Docs/Solver Selection

Solver Selection

A practical decision framework for picking the right solver based on problem type, size, and latency budget.

Start with GPU Annealing

If you're unsure which solver to use, start with solver="gpu". It handles TSP, CVRP, portfolio optimization, scheduling, MaxCut, QUBO, and bin packing out of the box. It scales to ~50,000 variables on a single A100 and typically returns results in under 2 minutes.

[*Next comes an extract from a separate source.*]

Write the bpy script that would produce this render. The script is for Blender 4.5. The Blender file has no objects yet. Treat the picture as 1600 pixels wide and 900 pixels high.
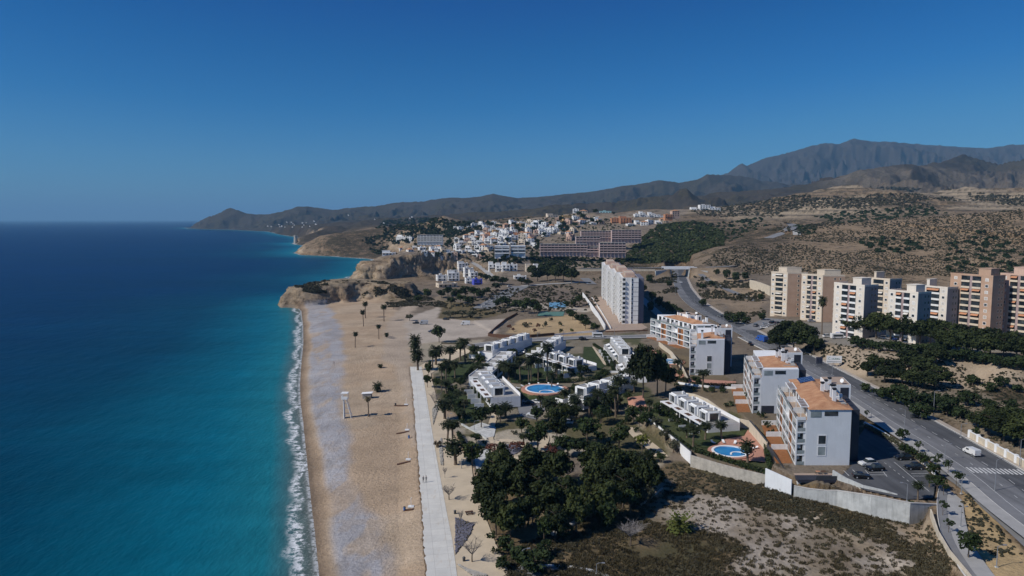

Only switch to a specialized solver when GPU Annealing consistently misses your quality target or the problem has structure that another solver exploits better.

Decision flowchart

Problem has > 10,000 variables?→ Use Hybrid Solver
Need ensemble quality + time budget?→ Use Multi-GPU
Job shop / scheduling with precedence?→ Try Tabu Search first
Graph problem, research on quantum methods?→ Use QAOA (≤ 200 vars)
Molecular / physics Hamiltonian?→ Use VQE
Everything else→ Use GPU Annealing

Solver profiles

GPU Annealing

Massively parallel simulated annealing running thousands of Markov chains simultaneously on GPU. Best general-purpose solver for medium-to-large combinatorial problems. Start here.

Best for

TSP, CVRP, general QUBO up to ~50,000 variables

Avoid when

Problems with strong algebraic structure (use exact solvers)

Scale

NP-hard, large instances

Speed

Very fast (seconds–minutes)

Tabu Search

Memory-augmented local search that avoids recently visited solutions. Excellent for scheduling problems where domain structure guides neighborhood moves.

Best for

Job shop scheduling, structured constraint problems, warm-start from good initial solution

Avoid when

Highly rugged energy landscapes with many local minima

Scale

Medium instances (up to ~5,000 variables)

Speed

Fast, deterministic

Hybrid Solver

Automatic domain decomposition that breaks large QUBOs into GPU-sized subproblems, solves them in parallel, and stitches results. Handles problems too large for a single pass.

Best for

Large-scale problems (10,000+ variables), problems that exceed single-GPU memory

Avoid when

Small instances where overhead isn't worth it

Scale

Very large instances

Speed

Moderate (minutes), auto-decomposes problem

QAOA

Quantum Approximate Optimization Algorithm. Runs on simulated quantum circuits. Best for benchmarking quantum-classical hybrid approaches on graph problems.

Best for

MaxCut, graph partitioning, research into quantum advantage

Avoid when

Production workloads requiring low latency; problems over ~200 variables

Scale

Small-to-medium (≤ 200 variables)

Speed

Slow (minutes to hours at high circuit depth)

VQE

Variational Quantum Eigensolver. Minimizes expectation value of a Hamiltonian. Designed for quantum chemistry and physics applications, not combinatorial optimization.

Best for

Molecular ground-state energy, physics-motivated optimization

Avoid when

General combinatorial problems; anything needing fast turnaround

Scale

Small (≤ 50 qubits)

Speed

Slow (research-grade)

Multi-GPU

Distributes independent annealing runs across multiple GPUs. Use when a single GPU run doesn't meet your solution quality target within the allotted time.

Best for

Time-critical large instances; ensemble averaging across independent runs

Avoid when

When a single GPU already solves the problem within time budget

Scale

Any size

Speed

Scales with GPU count

Tuning solver config

GPU Annealing

Key parameters: n_runs (number of independent Markov chains, default 256), n_sweeps (steps per run, default 10,000), beta_range (inverse temperature schedule). Increasing n_runs improves solution quality almost linearly with GPU time.

Tabu Search

Key parameters: tabu_tenure (how many iterations a move stays forbidden, default 20), max_iter, aspiration (override tabu if move improves global best).

QAOA

Key parameter: depth (circuit layers p, default 4). Deeper circuits produce better approximation ratios but longer runtimes. p=1 is fast; p≥8 is research-grade.